En la tradición del horror

De modo atinado, Nic Pizzolato, escritor de la serie, vuelve a ciertos tintes de la primera temporada, de esos que lograban sostener el andamiaje de un relato atmosférico y casi sensual más allá de los vericuetos de la anécdota policial. Mucho vuelve a estar presente: la presencia fundamental del paisaje, el redimensionamiento de las figuras humanas en el interior de los espacios, el tono melancólico, la pesadumbre, el desencanto ordinario, la media voz, el tiempo con su marcha irrevocable, y la irrupción de elementos extraños que sugieren una raigambre mágica o fantástica en las tradiciones del horror.
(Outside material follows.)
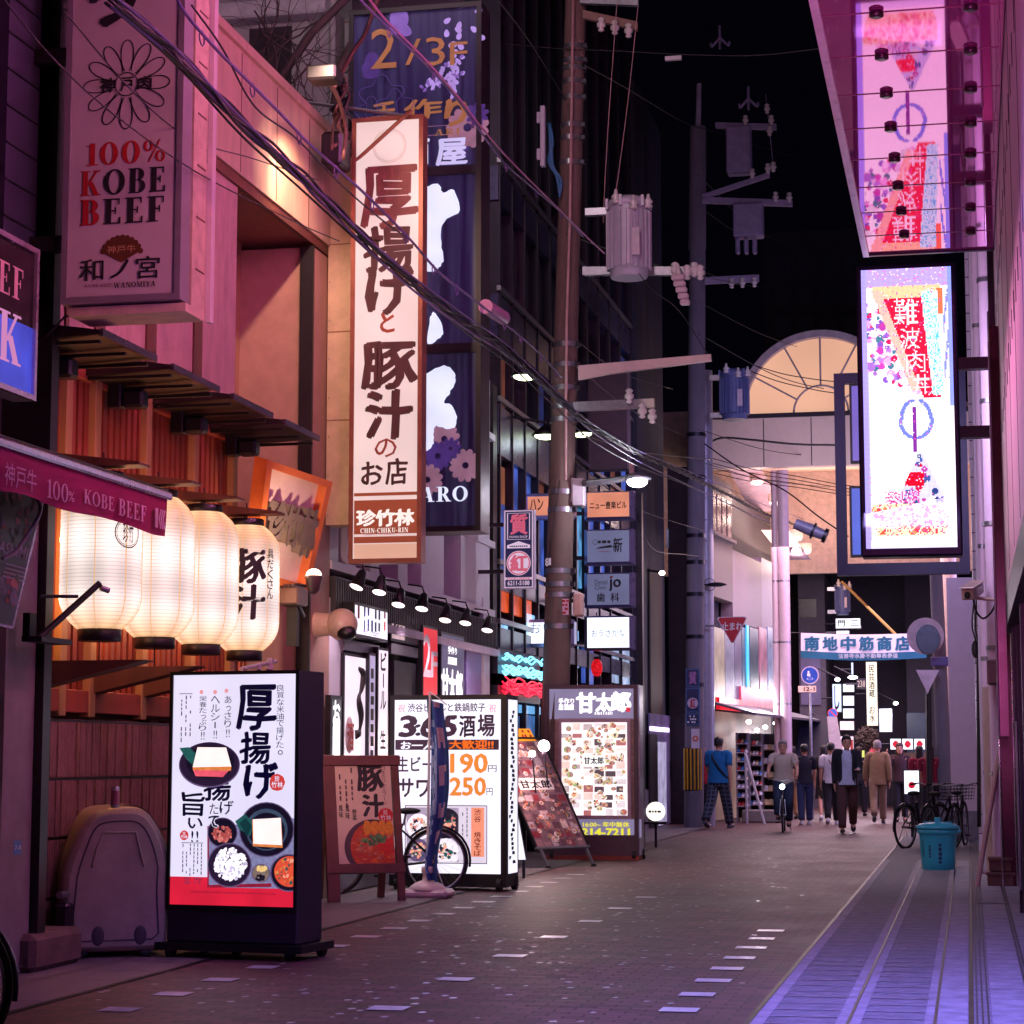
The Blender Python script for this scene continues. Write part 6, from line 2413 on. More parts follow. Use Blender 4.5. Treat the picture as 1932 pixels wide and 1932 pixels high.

Pero todo esto es retomado en un despliegue menos estridente, mas asordinado y tal vez más sutil, que si bien escapa al impacto que pueda haber producido la primera temporada, parece aquí bajar las pretensiones y focalizarse en un mundo igual de sórdido pero menos espectacular. Pensado quizás a la escala del personaje central y de su historia personal, que de a poco parece ir cobrando protagonismo. Hay que esperar, pero en primera instancia los primeros capítulos de este tercera temporada redimen a la serie de su caída. Promete bastante y en voz baja. Bella decisión: susurrar sus secretos sin tanta audacia y sin tantas astucias, dejando que soplen bajito entre esas montañas y esos bosques mientras el mundo muestra nuevamente su lado atroz.